Volontariato

Caritas: indagine sugli immigrati “romani”

Sarà presentata questo pomeriggio nella capitale

di Maurizio Regosa

Istruiti, laboriosi, poco inclini al consumo, economicamente autosufficienti, aperti alla solidarieta’, sempre piu’ attaccati all’Italia. È l’identikit degli immigrati “romani” emerso dall’indagine ”Le condizioni di vita e di lavoro degli immigrati nell’area romana”, che la Commissione d’indagine sull’Esclusione sociale ha affidato al Dossier statistico immigrazione Caritas/ Migrantes e che verrà presentato oggi alle 16,30 nell’Auditorium di via Rieti a Roma.
All’inizio del 2007, secondo la stima del Dossier Caritas/Migrantes erano circa 430.000, con oltre 180 nazionalità rappresentate, in prevalenza euroasiatiche e con il primato di romeni (22,3%), filippini (9,1%) e polacchi (6%).

Dalla ricerca, condotta tramite questionario telefonico ad un campione di oltre 900 persone, emerge una fotografia dell’immigrazione nell’area romana per diversi aspetti inedita: questi ”nuovi cittadini” stanno realizzando un crescente livello di inclusione, e questo nonostante le lacune delle strategie di inserimento finora perseguite.
La maggioranza, ovvero quasi 6 intervistati su 10 (57,9%), è giunta prima del 2000, ma sono meno della metà (47,6%) quelli che hanno ricevuto il permesso di soggiorno entro la stessa data. Circa la metà (50,6%) ha fruito di un provvedimento di regolarizzazione (un 25% fino al 1998 e un 25% nel 2002). In assenza di adeguati spazi di ingresso regolare, molti sono stati di fatto costretti a iniziare da irregolari la loro storia migratoria, il che sollecita un’attenta e realistica riflessione tanto a livello istituzionale che dell’opinione pubblica. A questi, rileva la Caritas, si affiancano coloro per i quali il datore di lavoro non si è reso disponibile a presentare una domanda di assunzione in occasione delle quote annuali di ingresso (15,8%), una sorta di ”regolarizzazione” di fatto per chi, pur lavorando in Italia, si trova sprovvisto di un’autorizzazione al soggiorno, con scarsi spazi di contrattazione e di tutela.

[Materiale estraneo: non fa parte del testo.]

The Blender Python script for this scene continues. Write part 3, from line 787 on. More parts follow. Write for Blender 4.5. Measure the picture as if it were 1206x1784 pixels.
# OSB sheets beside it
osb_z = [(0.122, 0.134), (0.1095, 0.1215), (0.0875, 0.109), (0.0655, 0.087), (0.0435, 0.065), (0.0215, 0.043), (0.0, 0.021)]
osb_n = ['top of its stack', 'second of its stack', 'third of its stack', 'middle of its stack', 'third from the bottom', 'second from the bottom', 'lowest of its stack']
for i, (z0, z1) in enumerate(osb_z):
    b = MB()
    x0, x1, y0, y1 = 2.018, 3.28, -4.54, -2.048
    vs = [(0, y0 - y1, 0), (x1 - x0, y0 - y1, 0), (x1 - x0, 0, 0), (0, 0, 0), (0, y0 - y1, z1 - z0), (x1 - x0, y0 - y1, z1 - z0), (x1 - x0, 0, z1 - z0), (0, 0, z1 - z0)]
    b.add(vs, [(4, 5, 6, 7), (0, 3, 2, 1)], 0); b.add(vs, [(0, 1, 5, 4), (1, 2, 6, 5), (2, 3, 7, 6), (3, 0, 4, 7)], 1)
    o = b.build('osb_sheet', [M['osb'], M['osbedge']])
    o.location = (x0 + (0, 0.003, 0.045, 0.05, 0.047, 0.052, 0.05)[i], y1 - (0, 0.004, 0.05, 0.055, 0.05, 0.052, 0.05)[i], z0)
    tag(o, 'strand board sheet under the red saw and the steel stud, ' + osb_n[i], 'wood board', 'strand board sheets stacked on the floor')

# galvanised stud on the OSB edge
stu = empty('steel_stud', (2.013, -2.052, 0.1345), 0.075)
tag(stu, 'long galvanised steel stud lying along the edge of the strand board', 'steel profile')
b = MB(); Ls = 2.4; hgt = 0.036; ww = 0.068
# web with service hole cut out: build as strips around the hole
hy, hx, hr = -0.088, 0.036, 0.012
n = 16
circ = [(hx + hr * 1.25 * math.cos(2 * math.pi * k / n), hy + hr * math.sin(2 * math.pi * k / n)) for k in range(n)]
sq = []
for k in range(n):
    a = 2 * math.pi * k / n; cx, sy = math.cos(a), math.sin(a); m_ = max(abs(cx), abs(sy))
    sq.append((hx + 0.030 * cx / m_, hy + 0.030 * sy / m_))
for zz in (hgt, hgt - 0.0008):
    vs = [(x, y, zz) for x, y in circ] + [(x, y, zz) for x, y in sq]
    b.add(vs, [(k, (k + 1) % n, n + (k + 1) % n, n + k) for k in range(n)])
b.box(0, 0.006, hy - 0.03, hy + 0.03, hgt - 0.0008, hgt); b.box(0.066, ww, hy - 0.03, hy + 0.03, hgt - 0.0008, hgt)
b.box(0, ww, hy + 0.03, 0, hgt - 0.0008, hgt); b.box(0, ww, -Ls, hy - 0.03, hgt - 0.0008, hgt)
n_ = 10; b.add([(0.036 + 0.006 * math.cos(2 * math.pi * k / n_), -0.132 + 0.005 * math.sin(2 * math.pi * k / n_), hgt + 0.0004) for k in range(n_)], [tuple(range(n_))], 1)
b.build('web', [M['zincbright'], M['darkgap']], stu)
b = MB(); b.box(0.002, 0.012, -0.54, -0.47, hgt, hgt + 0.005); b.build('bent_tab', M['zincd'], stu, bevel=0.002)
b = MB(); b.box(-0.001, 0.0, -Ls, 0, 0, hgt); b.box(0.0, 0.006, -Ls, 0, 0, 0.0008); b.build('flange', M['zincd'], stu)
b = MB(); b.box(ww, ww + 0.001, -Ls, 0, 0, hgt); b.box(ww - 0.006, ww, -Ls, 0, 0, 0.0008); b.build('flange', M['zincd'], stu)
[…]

Per quanto riguarda la condizione abitativa, l’indagine rileva che 1 su 10 (si tratta in prevalenza della quota di popolazione insediata da più lungo tempo) è proprietario della casa in cui vive, quasi 7 su 10 sono in affitto, in qualche caso come ospiti non paganti (5,8%), e quasi un sesto (15,1%) vive sul posto di lavoro, mentre appena 24 persone tra gli intervistati (1 ogni 42, 2,6%) sono ospitate in una struttura di prima o di seconda accoglienza. La larga maggioranza, in altri termini, vive a casa sua e non in strutture assistenziali: con i propri familiari (61% del campione), con amici e parenti (32,2%) e appena il 6,8% da solo. I prezzi medi degli alloggi in affitto, sottolinea la ricerca vanno dai 622 euro mensili per un appartamento ai 329 per una stanza o ai 212 per un posto letto. Questi dati di sintesi, avverte però la Caritas, nascondono situazioni anche molto diverse tra loro, ma danno conto della pressione esercitata dai canoni d’affitto. Anche gli immigrati sono stati investiti dal “caro affitti”; tra le strategie messe in campo per fronteggiarne gli effetti, le più diffuse rimangono la coabitazione e il progressivo trasferimento verso le aree più periferiche della città o verso i comuni della provincia. Mediamente, gli intervistati dividono un’abitazione di circa 70 mq con altre 3 persone (identificabili, tendenzialmente, in 2 familiari e 1 non familiare).